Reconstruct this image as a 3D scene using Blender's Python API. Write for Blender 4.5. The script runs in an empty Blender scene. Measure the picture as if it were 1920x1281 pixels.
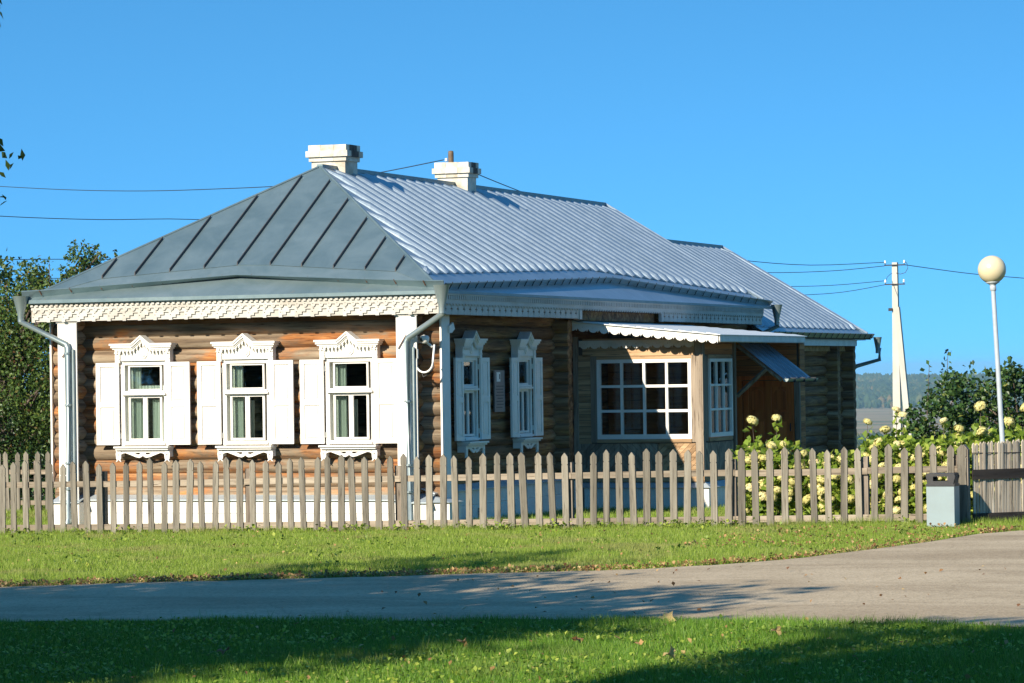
import bpy, bmesh, math, random
import numpy as np
from mathutils import Vector, Matrix
from mathutils.geometry import tessellate_polygon
random.seed(7); RNG=np.random.default_rng(11)
S=bpy.context.scene; COL=S.collection

# ------------------------------------------------------------------ camera, world, sun, exposure
CAM_POS=(21.46921717,-44.47079238,2.3)
R_=((0.9341543,-0.01715169,-0.35645695),(0.35657475,0.00428201,0.93425698),(-0.01449773,-0.99984373,0.01011592))
cd=bpy.data.cameras.new('camera'); cam=bpy.data.objects.new('camera',cd); COL.objects.link(cam); S.camera=cam
cd.sensor_width=36; cd.lens=112.5; cd.clip_start=.3; cd.clip_end=20000
m=Matrix.Identity(4)
for i in range(3):
    m[i][0]=R_[i][0]; m[i][1]=-R_[i][1]; m[i][2]=-R_[i][2]; m[i][3]=CAM_POS[i]
cam.matrix_world=m

SUNV=Vector((.28,1.0,-.55)).normalized()           # direction the light travels
SUN_EL=math.asin(-SUNV.z); SUN_AZ=math.atan2(-SUNV.x,-SUNV.y)
w=bpy.data.worlds.new('World'); S.world=w; w.use_nodes=True
nt=w.node_tree; bg=nt.nodes['Background']
sky=nt.nodes.new('ShaderNodeTexSky'); sky.sky_type='NISHITA'; sky.sun_disc=False
sky.sun_elevation=SUN_EL; sky.sun_rotation=SUN_AZ; sky.altitude=0; sky.air_density=1.0; sky.dust_density=0.0; sky.ozone_density=2.5
# the whole dome is read a little higher up than it stands, so the band above the horizon is as blue as on this clear day
tc=nt.nodes.new('ShaderNodeTexCoord'); sx=nt.nodes.new('ShaderNodeSeparateXYZ'); cz=nt.nodes.new('ShaderNodeCombineXYZ'); mz=nt.nodes.new('ShaderNodeMath'); mz.operation='MULTIPLY_ADD'; mz.use_clamp=False
mz.inputs[1].default_value=1.8; mz.inputs[2].default_value=.34
nt.links.new(tc.outputs['Generated'],sx.inputs[0]); nt.links.new(sx.outputs['X'],cz.inputs[0]); nt.links.new(sx.outputs['Y'],cz.inputs[1]); nt.links.new(sx.outputs['Z'],mz.inputs[0]); nt.links.new(mz.outputs[0],cz.inputs[2]); nt.links.new(cz.outputs[0],sky.inputs['Vector'])
hs=nt.nodes.new('ShaderNodeHueSaturation'); hs.inputs['Saturation'].default_value=1.2; hs.inputs['Value'].default_value=1.0
tn=nt.nodes.new('ShaderNodeMix'); tn.data_type='RGBA'; tn.blend_type='MULTIPLY'; tn.inputs[0].default_value=1; tn.inputs[7].default_value=(.70,1.15,1.11,1)
nt.links.new(sky.outputs[0],hs.inputs['Color']); nt.links.new(hs.outputs[0],tn.inputs[6]); nt.links.new(tn.outputs[2],bg.inputs['Color'])
bg.inputs['Strength'].default_value=.16
sd=bpy.data.lights.new('sun','SUN'); so=bpy.data.objects.new('sun',sd); COL.objects.link(so)
sd.energy=5.0; sd.angle=math.radians(.5); sd.color=(1,.91,.77)
so.rotation_euler=SUNV.to_track_quat('-Z','Y').to_euler(); so.location=(-20,-60,40)
S.view_settings.view_transform='Standard'; S.view_settings.look='None'; S.view_settings.gamma=1; S.view_settings.exposure=0.7
S.render.engine='CYCLES'

# ------------------------------------------------------------------ helpers
def tag(o,label,cat,group=None,kind=None):
    if label: o['label']=label
    if cat: o['category']=cat
    if group: o['group']=group
    if kind: o['kind']=kind
    return o
def empty(name,loc=(0,0,0),rz=0):
    o=bpy.data.objects.new(name,None); COL.objects.link(o); o.location=loc; o.rotation_euler=(0,0,rz); o.empty_display_size=.1; return o
def link(name,me,mat=None,parent=None,loc=None,rot=None):
    o=bpy.data.objects.new(name,me); COL.objects.link(o)
    if mat and not me.materials: me.materials.append(mat)
    if parent: o.parent=parent
    if loc is not None: o.location=loc
    if rot is not None: o.rotation_euler=rot
    return o
def smooth(me):
    me.polygons.foreach_set('use_smooth',[True]*len(me.polygons)); me.update()
class MB:
    def __init__(s): s.v=[]; s.f=[]
    def add(s,v,f):
        n=len(s.v); s.v+=[tuple(p) for p in v]; s.f+=[tuple(i+n for i in q) for q in f]; return s
    def box(s,x0,x1,y0,y1,z0,z1,M=None):
        v=[(x0,y0,z0),(x1,y0,z0),(x1,y1,z0),(x0,y1,z0),(x0,y0,z1),(x1,y0,z1),(x1,y1,z1),(x0,y1,z1)]
        if M: v=[M@Vector(p) for p in v]
        return s.add(v,[(0,3,2,1),(4,5,6,7),(0,1,5,4),(1,2,6,5),(2,3,7,6),(3,0,4,7)])
    def tube(s,pts,r,n=8,cap=True):
        pts=[Vector(p) for p in pts]
        rs=r if isinstance(r,(list,tuple)) else [r]*len(pts)
        rings=[]; 
        for i,p in enumerate(pts):
            if i==0: d=pts[1]-p
            elif i==len(pts)-1: d=p-pts[i-1]
            else: d=(pts[i+1]-p).normalized()+(p-pts[i-1]).normalized()
            d.normalize(); a=d.cross(Vector((0,0,1)))
            if a.length<.01: a=d.cross(Vector((0,1,0)))
            a.normalize(); b=d.cross(a)
            rings.append([p+rs[i]*(math.cos(2*math.pi*k/n)*a+math.sin(2*math.pi*k/n)*b) for k in range(n)])
        v=[q for r_ in rings for q in r_]; f=[]
        for i in range(len(pts)-1):
            for k in range(n):
                f.append((i*n+k,(i+1)*n+k,(i+1)*n+(k+1)%n,i*n+(k+1)%n))
        if cap: f.append(tuple(range(n))[::1]); f.append(tuple((len(pts)-1)*n+k for k in range(n))[::-1])
        return s.add(v,f)
    def lathe(s,prof,n=20,c=(0,0,0)):
        v=[];f=[]
        for r,z in prof:
            for k in range(n): v.append((c[0]+r*math.cos(2*math.pi*k/n),c[1]+r*math.sin(2*math.pi*k/n),c[2]+z))
        for i in range(len(prof)-1):
            for k in range(n): f.append((i*n+k,i*n+(k+1)%n,(i+1)*n+(k+1)%n,(i+1)*n+k))
        return s.add(v,f)
    def plate(s,outer,y0,y1,holes=()):
        """polygon in local XZ extruded from y0 (front) to y1 (back)"""
        loops=[list(outer)]+[list(h) for h in holes]
        flat=[p for l in loops for p in l]; n=len(flat)
        tris=tessellate_polygon([[Vector((p[0],p[1],0)) for p in l] for l in loops])
        v=[(p[0],y0,p[1]) for p in flat]+[(p[0],y1,p[1]) for p in flat]; f=[]
        for a,b,c in tris:
            A,B,C=flat[a],flat[b],flat[c]
            ar=(B[0]-A[0])*(C[1]-A[1])-(B[1]-A[1])*(C[0]-A[0])
            if ar<0: b,c=c,b
            f.append((a,b,c)); f.append((a+n,c+n,b+n))
        k=0
        for li,l in enumerate(loops):
            ar=sum(l[i][0]*l[(i+1)%len(l)][1]-l[(i+1)%len(l)][0]*l[i][1] for i in range(len(l)))
            for i in range(len(l)):
                a=k+i; b=k+(i+1)%len(l)
                if (ar>0)==(li==0): f.append((a,a+n,b+n,b))
                else: f.append((a,b,b+n,a+n))
            k+=len(l)
        return s.add(v,f)
    def mesh(s,name,sm=False):
        me=bpy.data.meshes.new(name); me.from_pydata(s.v,[],s.f); me.update()
        if sm: smooth(me)
        return me
    def build(s,name,mat,parent=None,loc=None,rot=None,sm=False):
        return link(name,s.mesh(name,sm),mat,parent,loc,rot)
def npmesh(name,V,F,cols=None):
    me=bpy.data.meshes.new(name); V=np.ascontiguousarray(V,dtype=np.float32); F=np.ascontiguousarray(F,dtype=np.int32); k=F.shape[1]
    me.vertices.add(len(V)); me.vertices.foreach_set('co',V.ravel())
    me.loops.add(F.size); me.loops.foreach_set('vertex_index',F.ravel())
    me.polygons.add(len(F)); me.polygons.foreach_set('loop_start',np.arange(0,F.size,k,dtype=np.int32))
    me.polygons.foreach_set('loop_total',np.full(len(F),k,dtype=np.int32))
    if cols is not None:
        a=me.attributes.new('rnd','FLOAT','POINT'); a.data.foreach_set('value',np.ascontiguousarray(cols,dtype=np.float32))
    me.update(calc_edges=True); return me

# ------------------------------------------------------------------ materials
def newmat(name):
    mt=bpy.data.materials.new(name); mt.use_nodes=True; nt=mt.node_tree; b=nt.nodes['Principled BSDF']; return mt,nt,b
def ramp(nt,src,stops):
    r=nt.nodes.new('ShaderNodeValToRGB'); e=r.color_ramp.elements
    while len(e)<len(stops): e.new(.5)
    for i,(p,c) in enumerate(stops): e[i].position=p; e[i].color=(*c,1) if len(c)==3 else c
    nt.links.new(src,r.inputs[0]); return r.outputs[0]
def noise(nt,scale=5,detail=4,vec=None,rough=.55,dist=0):
    n=nt.nodes.new('ShaderNodeTexNoise'); n.inputs['Scale'].default_value=scale; n.inputs['Detail'].default_value=detail
    n.inputs['Roughness'].default_value=rough; n.inputs['Distortion'].default_value=dist
    if vec is not None: nt.links.new(vec,n.inputs['Vector'])
    return n.outputs['Fac']
def coords(nt,scale=(1,1,1),which='Object',rnd=True):
    tc=nt.nodes.new('ShaderNodeTexCoord'); mp=nt.nodes.new('ShaderNodeMapping'); mp.inputs['Scale'].default_value=scale
    nt.links.new(tc.outputs[which],mp.inputs['Vector'])
    if rnd:
        oi=nt.nodes.new('ShaderNodeObjectInfo'); mu=nt.nodes.new('ShaderNodeMath'); mu.operation='MULTIPLY'; mu.inputs[1].default_value=57.
        nt.links.new(oi.outputs['Random'],mu.inputs[0]); cx=nt.nodes.new('ShaderNodeCombineXYZ')
        for i in range(3): nt.links.new(mu.outputs[0],cx.inputs[i])
        nt.links.new(cx.outputs[0],mp.inputs['Location'])
    return mp.outputs[0]
def bump(nt,b,src,s=.3,d=.01):
    bp=nt.nodes.new('ShaderNodeBump'); bp.inputs['Strength'].default_value=s; bp.inputs['Distance'].default_value=d
    nt.links.new(src,bp.inputs['Height']); nt.links.new(bp.outputs[0],b.inputs['Normal'])
def mixc(nt,fac,a,b,mode='MIX'):
    mx=nt.nodes.new('ShaderNodeMix'); mx.data_type='RGBA'; mx.blend_type=mode
    for sock,val in ((mx.inputs[0],fac),(mx.inputs[6],a),(mx.inputs[7],b)):
        if isinstance(val,(float,int)): sock.default_value=val
        elif isinstance(val,tuple): sock.default_value=(*val,1)
        else: nt.links.new(val,sock)
    return mx.outputs[2]
def objrand(nt,lo,hi):
    oi=nt.nodes.new('ShaderNodeObjectInfo'); mr=nt.nodes.new('ShaderNodeMapRange'); mr.inputs[3].default_value=lo; mr.inputs[4].default_value=hi
    nt.links.new(oi.outputs['Random'],mr.inputs[0]); return mr.outputs[0]
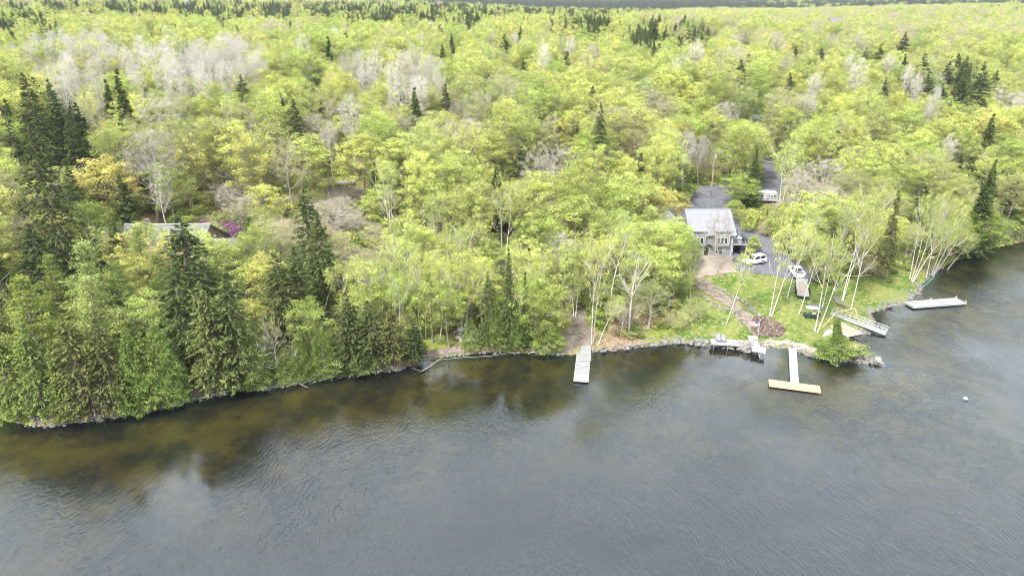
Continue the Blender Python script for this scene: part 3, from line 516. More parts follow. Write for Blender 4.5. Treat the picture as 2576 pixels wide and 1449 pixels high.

§ **WHAT IS BEING ASKED**
Read through the entries and copy every line that includes "picture".

§ **RESULT**
Reconstruct this image as a 3D scene using Blender's Python API. Write for Blender 4.5. The script runs in an empty Blender scene. Measure the picture as if it were 1920x1281 pixels.
Continue the Blender Python script for this scene: part 3, from line 516. More parts follow. Write for Blender 4.5. Treat the picture as 2576 pixels wide and 1449 pixels high.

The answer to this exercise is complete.